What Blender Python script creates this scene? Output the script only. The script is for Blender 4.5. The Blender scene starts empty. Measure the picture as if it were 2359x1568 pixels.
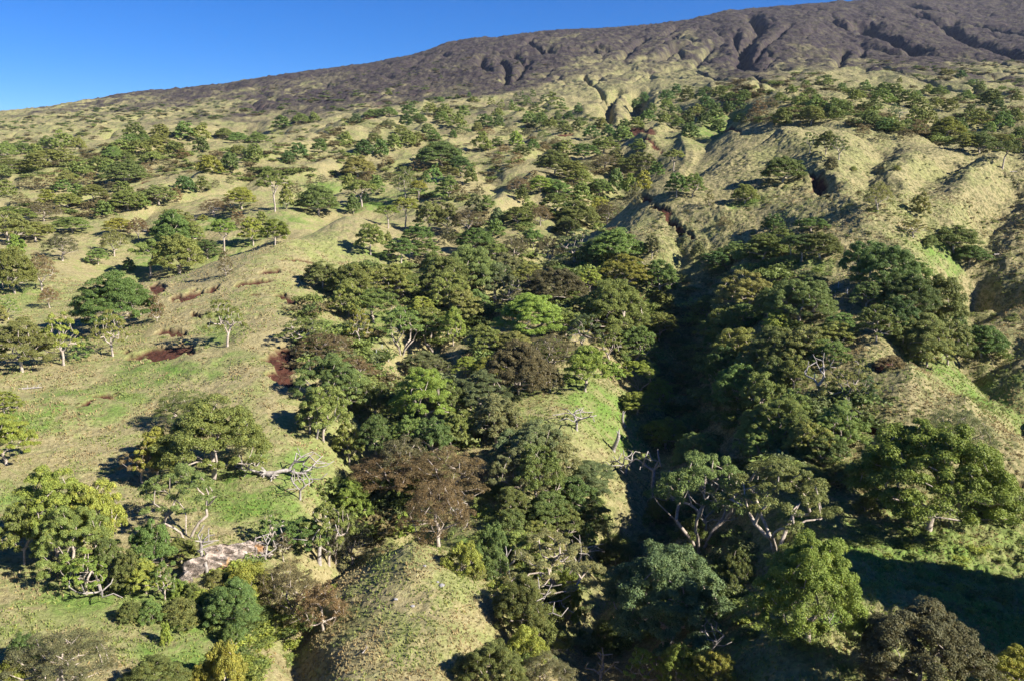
import bpy, math, random, time
import numpy as np
from mathutils import Vector
HAZE = 0.000022
T_START = time.time()
S = bpy.context.scene
C = S.collection
R = math.radians

# ------------------------------------------------------------------ camera
F = 1950.0                    # focal length in pixels of a 2358 x 1568 picture
PITCH = R(11.1)
cam = bpy.data.cameras.new('camera')
cam.sensor_width = 36.0
cam.lens = 36.0 * F / 2358.0
cam.clip_start = 0.5
cam.clip_end = 30000.0
cam_o = bpy.data.objects.new('camera', cam)
C.objects.link(cam_o)
cam_o.location = (0, 0, 0)
cam_o.rotation_euler = (math.pi / 2 - PITCH, 0, 0)
S.camera = cam_o

# ------------------------------------------------------------------ daylight
SUN_EL, SUN_AZ = R(31.5), R(115)        # azimuth measured clockwise from the viewing direction (+Y)
w = bpy.data.worlds.new('World')
S.world = w
w.use_nodes = True
nt = w.node_tree
sky = nt.nodes.new('ShaderNodeTexSky')
sky.sky_type = 'NISHITA'
sky.sun_disc = False
sky.sun_elevation = SUN_EL
sky.sun_rotation = SUN_AZ
sky.altitude = 2500
sky.air_density = 1.0
sky.dust_density = 0.15
sky.ozone_density = 6.0
bg = nt.nodes['Background']
bg.inputs['Strength'].default_value = 0.063
hs = nt.nodes.new('ShaderNodeHueSaturation')          # the deep blue of a polarised sky
hs.inputs['Saturation'].default_value = 1.32
hs.inputs['Hue'].default_value = 0.513
nt.links.new(sky.outputs[0], hs.inputs['Color'])
nt.links.new(hs.outputs[0], bg.inputs['Color'])
sl = bpy.data.lights.new('sun', 'SUN')
sl.energy = 5.0
sl.angle = R(0.5)
sl.color = (1.0, 0.93, 0.82)
so = bpy.data.objects.new('sun', sl)
C.objects.link(so)
sd = Vector((math.sin(SUN_AZ) * math.cos(SUN_EL), math.cos(SUN_AZ) * math.cos(SUN_EL), math.sin(SUN_EL)))
so.rotation_euler = (-sd).to_track_quat('-Z', 'Y').to_euler()
S.view_settings.view_transform = 'Standard'
S.view_settings.look = 'None'
S.view_settings.exposure = 1.16
S.view_settings.gamma = 1.0
S.cycles.max_bounces = 4
S.cycles.diffuse_bounces = 2
S.cycles.transparent_max_bounces = 4

def tag(o, label=None, cat=None, group=None, kind=None):
    if label: o['label'] = label
    if cat: o['category'] = cat
    if group: o['group'] = group
    if kind: o['kind'] = kind
    return o

# ------------------------------------------------------------------ noise
def _h(ix, iy, s):
    n = (ix.astype(np.int64) * 374761393 + iy.astype(np.int64) * 668265263 + s * 1442695041) & 0xffffffff
    n = ((n ^ (n >> 13)) * 1274126177) & 0xffffffff
    return ((n ^ (n >> 16)) & 0xffff).astype(np.float64) / 65535.0

def vnoise(x, y, s=0):
    ix = np.floor(x); iy = np.floor(y)
    fx = x - ix; fy = y - iy
    fx = fx * fx * fx * (fx * (fx * 6 - 15) + 10); fy = fy * fy * fy * (fy * (fy * 6 - 15) + 10)
    ix = ix.astype(np.int64); iy = iy.astype(np.int64)
    a = _h(ix, iy, s); b = _h(ix + 1, iy, s); c = _h(ix, iy + 1, s); d = _h(ix + 1, iy + 1, s)
    return (a + (b - a) * fx) * (1 - fy) + (c + (d - c) * fx) * fy

def fbm(x, y, o=4, s=0, g=0.5):
    t = 0; a = 1; n = 0
    for i in range(o):
        t = t + a * vnoise(x * 2 ** i + 17.3 * i, y * 2 ** i - 9.1 * i, s + i); n += a; a *= g
    return t / n

def ridged(x, y, o=4, s=0, g=0.5):
    t = 0; a = 1; n = 0
    for i in range(o):
        v = 1 - np.abs(2 * vnoise(x * 2 ** i + 5.7 * i, y * 2 ** i + 3.3 * i, s + i) - 1)
        t = t + a * v; n += a; a *= g
    return t / n

def sstep(a, b, x):
    t = np.clip((x - a) / (b - a), 0, 1)
    return t * t * (3 - 2 * t)

# ------------------------------------------------------------------ pixels <-> directions (2358 x 1568 picture)
CP, SP = math.cos(PITCH), math.sin(PITCH)
def ray(px, py):
    x = (px - 1179.0) / F; y = (784.0 - py) / F
    Y = CP + SP * y
    return x / Y, (-SP + CP * y) / Y          # X/Y and Z/Y
def project(X, Y, Z):
    d = Y * CP - Z * SP
    return 1179 + F * X / d, 784 - F * (Y * SP + Z * CP) / d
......
**WHAT IS EXPECTED**
Find all lines with "scene" in them and copy each one.

**SOLUTION FOR THIS PROBLEM**
What Blender Python script creates this scene? Output the script only. The script is for Blender 4.5. The Blender scene starts empty. Measure the picture as if it were 2359x1568 pixels.
S = bpy.context.scene